South Korea will overhaul its adoption system on Saturday, ending the decades-long practice of outsourcing adoptions to private agencies, a system widely criticized for enabling abuse and human rights violations.
Between 1955 and 1999, more than 140,000 South Korean children were sent overseas, many through a profit-driven international adoption industry. A recent official inquiry by a state-established truth commission found the process riddled with serious irregularities, including fraudulent orphan registrations, identity tampering, and inadequate vetting of adoptive families.
The commission concluded that the rights of countless children were violated and urged the government to issue an official apology, citing systemic failures — particularly the lack of regulation over adoption fees.
In response, the government is introducing a “newly restructured public adoption system” in which the state and local authorities will take full responsibility for adoptions, the Ministry of Health and Welfare said Friday.

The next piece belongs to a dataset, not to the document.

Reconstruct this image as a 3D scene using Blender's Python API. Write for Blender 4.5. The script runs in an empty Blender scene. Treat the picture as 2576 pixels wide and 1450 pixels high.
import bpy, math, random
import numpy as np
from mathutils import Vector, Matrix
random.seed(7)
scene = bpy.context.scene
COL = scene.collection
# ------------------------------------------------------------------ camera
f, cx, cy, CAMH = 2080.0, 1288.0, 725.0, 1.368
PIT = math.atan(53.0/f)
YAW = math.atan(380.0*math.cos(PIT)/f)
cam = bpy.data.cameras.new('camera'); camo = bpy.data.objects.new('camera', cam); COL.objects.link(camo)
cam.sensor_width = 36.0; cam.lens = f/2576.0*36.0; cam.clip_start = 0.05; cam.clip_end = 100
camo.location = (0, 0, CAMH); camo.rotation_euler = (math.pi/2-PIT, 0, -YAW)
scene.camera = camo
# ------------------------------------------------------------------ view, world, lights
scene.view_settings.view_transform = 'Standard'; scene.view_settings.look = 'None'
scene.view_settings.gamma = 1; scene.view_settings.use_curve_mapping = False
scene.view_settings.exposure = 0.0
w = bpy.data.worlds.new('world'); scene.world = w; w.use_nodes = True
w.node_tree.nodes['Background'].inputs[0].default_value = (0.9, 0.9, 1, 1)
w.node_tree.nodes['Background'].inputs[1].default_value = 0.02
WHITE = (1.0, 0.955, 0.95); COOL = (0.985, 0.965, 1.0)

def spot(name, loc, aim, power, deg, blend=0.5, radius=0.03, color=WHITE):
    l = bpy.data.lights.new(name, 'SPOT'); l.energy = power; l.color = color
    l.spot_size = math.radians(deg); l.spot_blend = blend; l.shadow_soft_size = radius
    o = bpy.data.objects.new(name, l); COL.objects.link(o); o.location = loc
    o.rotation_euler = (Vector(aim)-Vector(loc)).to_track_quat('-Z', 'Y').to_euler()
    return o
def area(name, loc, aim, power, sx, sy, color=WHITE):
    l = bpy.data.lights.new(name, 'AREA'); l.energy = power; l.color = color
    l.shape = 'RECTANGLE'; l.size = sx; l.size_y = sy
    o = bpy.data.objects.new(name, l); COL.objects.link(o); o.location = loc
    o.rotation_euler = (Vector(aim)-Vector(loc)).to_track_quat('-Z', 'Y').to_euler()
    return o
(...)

“This is a significant step toward ensuring the safety and protecting the rights of adopted children,” the ministry said.
A ‘shameful part’ of history
International adoption in South Korea began after the Korean War, initially as a way to remove mixed-race children born to Korean mothers and American soldiers from a society that prized ethnic purity. It later grew into a lucrative industry, especially in the 1970s and 1980s, amid rapid economic development.
However, the truth commission found that children were often taken from birth parents without proper legal consent, leading to numerous high-profile cases of children sent abroad without their families’ knowledge.
Commission chair Park Sun-young described the adoption system as a “shameful part” of South Korea’s history.
Under the new policy, key decisions such as screening adoptive parents and child placement will now be made by a government-appointed committee, prioritizing the “best interests of the child.” These responsibilities were previously handled by private agencies with little state oversight.
“This reform ensures the government assumes full responsibility for protecting adopted children,” said Kim Sang-hee, head of child policy at the Health Ministry.
Despite the reform, activists and adoptees say the government must go further.
“It’s overdue to shut down private adoption agencies,” said Lisa Wool-Rim Sjoblom, a Korean adoptee raised in Sweden. “But simply handing control to the state isn’t enough.”
She called on the government to implement the truth commission’s findings, issue a formal apology, and support tens of thousands of adoptees sent abroad.
“The state must acknowledge the human rights violations it enabled, encouraged, and systematically carried out — and begin reparations as soon as possible,” she said.